Es ist zum Weinen: EU verlängert Glyphosat um zehn Jahre

 

Pestizidverordnung kommt nicht

Nach monatelangen Verhandlungen hat das Europäische Parlament am Mittwoch, dem 22.11.2023 keine Position zur Verordnung zum nachhaltigen Einsatz von Pflanzenschutzmitteln (SUR) gefunden. Der Antrag, den Vorschlag an den Umweltausschuss zurückzuweisen, wurde auch abgelehnt.Viele EU-Bürger:innen haben sich für einen kompletten Ausstieg aus chemisch-synthetischen Pestiziden bis 2035 ausgesprochen, doch die konservativen, rechten und liberalen Kräfte im Parlament verhinderten das erfolgreich. Eine Entscheidungg, die die Gesundheit der Bevölkerung gefährdet und einem Schlag gegen die Artenvielfalt gleichkommt.

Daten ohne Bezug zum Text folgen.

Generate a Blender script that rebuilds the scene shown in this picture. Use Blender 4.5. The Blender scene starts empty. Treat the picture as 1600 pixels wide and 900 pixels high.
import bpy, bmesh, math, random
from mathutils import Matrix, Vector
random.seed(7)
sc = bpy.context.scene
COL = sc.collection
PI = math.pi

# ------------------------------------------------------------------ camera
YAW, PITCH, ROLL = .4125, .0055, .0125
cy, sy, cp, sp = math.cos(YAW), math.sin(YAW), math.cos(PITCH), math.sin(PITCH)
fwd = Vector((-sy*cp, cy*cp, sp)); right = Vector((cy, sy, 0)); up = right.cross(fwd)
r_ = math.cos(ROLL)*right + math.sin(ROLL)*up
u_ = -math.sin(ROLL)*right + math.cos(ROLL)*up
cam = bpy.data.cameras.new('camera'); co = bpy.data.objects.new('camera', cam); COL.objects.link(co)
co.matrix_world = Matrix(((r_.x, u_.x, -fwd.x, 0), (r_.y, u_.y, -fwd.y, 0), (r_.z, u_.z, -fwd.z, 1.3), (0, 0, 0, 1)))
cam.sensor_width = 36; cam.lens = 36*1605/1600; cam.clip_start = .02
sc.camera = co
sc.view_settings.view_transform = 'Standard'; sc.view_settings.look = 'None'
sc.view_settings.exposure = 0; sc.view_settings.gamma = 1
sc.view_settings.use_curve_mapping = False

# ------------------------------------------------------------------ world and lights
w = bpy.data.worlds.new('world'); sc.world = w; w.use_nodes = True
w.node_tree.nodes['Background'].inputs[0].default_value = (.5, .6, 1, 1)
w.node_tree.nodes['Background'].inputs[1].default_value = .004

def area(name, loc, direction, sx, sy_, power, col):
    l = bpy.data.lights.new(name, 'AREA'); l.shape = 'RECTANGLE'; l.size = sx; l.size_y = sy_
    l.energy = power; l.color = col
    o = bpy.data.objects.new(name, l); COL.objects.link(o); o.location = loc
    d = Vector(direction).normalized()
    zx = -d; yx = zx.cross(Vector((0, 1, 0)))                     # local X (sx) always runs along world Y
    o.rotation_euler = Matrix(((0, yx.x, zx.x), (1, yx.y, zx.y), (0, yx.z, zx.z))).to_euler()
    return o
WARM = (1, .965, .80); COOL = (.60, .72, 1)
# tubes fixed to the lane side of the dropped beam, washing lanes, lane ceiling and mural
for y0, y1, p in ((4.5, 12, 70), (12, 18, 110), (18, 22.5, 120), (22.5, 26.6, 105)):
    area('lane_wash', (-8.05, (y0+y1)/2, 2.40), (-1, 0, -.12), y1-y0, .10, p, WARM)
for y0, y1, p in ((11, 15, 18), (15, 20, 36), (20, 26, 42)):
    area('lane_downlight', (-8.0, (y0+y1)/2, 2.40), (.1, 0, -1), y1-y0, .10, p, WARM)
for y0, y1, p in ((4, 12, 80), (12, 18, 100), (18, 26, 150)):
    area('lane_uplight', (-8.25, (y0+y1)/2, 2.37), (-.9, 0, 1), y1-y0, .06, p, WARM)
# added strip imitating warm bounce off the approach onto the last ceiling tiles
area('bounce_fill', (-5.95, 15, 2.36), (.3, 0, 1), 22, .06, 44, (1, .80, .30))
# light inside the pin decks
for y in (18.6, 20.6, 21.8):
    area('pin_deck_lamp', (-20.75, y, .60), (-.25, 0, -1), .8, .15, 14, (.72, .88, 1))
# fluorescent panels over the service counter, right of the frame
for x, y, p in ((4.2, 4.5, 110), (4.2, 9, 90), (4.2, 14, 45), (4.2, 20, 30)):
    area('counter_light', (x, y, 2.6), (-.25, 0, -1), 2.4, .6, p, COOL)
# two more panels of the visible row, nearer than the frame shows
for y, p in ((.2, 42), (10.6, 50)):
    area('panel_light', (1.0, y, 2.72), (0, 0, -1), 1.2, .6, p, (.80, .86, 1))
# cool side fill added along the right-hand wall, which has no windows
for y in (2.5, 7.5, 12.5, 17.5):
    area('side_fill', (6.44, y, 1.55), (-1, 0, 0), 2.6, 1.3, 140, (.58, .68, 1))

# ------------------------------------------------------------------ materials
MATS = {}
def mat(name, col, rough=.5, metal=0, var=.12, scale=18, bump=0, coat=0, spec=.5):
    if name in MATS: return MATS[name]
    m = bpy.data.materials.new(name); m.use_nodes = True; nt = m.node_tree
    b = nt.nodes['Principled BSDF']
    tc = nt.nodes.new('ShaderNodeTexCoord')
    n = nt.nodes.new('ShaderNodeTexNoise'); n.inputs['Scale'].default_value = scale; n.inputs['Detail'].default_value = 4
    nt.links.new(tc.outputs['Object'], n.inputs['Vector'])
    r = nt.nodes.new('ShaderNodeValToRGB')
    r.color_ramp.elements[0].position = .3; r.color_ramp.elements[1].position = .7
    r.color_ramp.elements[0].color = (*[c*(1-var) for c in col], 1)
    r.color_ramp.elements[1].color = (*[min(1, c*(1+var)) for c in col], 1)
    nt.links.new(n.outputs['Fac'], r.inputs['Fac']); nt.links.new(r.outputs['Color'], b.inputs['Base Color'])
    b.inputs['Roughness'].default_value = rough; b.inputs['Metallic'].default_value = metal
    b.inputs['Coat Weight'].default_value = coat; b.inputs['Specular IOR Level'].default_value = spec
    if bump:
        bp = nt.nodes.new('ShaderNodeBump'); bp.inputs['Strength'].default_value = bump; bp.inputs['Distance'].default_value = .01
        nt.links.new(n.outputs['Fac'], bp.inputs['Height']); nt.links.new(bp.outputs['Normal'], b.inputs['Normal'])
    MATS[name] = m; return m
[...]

Ein herber Rückschlag für Umwelt und Ernährungssicherheit

 

Gemeinnützigkeitsgesetz

Im Dezember wurde das Gemeinnützigkeitsgesetz in Österreich reformiert: Das grundsätzlich begrüßenswerte Paket enthält jedoch auch Passagen, die grobe Einschränkungen für aktivistisch agierende Organisationen mit sich bringen. Denn Verwaltungsübertretungen können jederzeit zum Entzug der Spendenabsetzbarkeit und damit zum finanziellen Ruin führen. So können durch das neue Gesetz in Zukunft Finanzbeamt:innen ohne ein ordentliches, gerichtliches Verfahren mit einem Federstrich die Existenz von gemeinnützigen Vereinen zerstören. Führende Sozial- und Umweltschutzorganisationen sowie Spitzenjurist:innen wie Irmgard Griss und der ehemalige Justizsprecher der ÖVP, Michael Ikrath, warnen vor einem Angriff auf die Zivilgesellschaft durch die steuerliche Hintertür.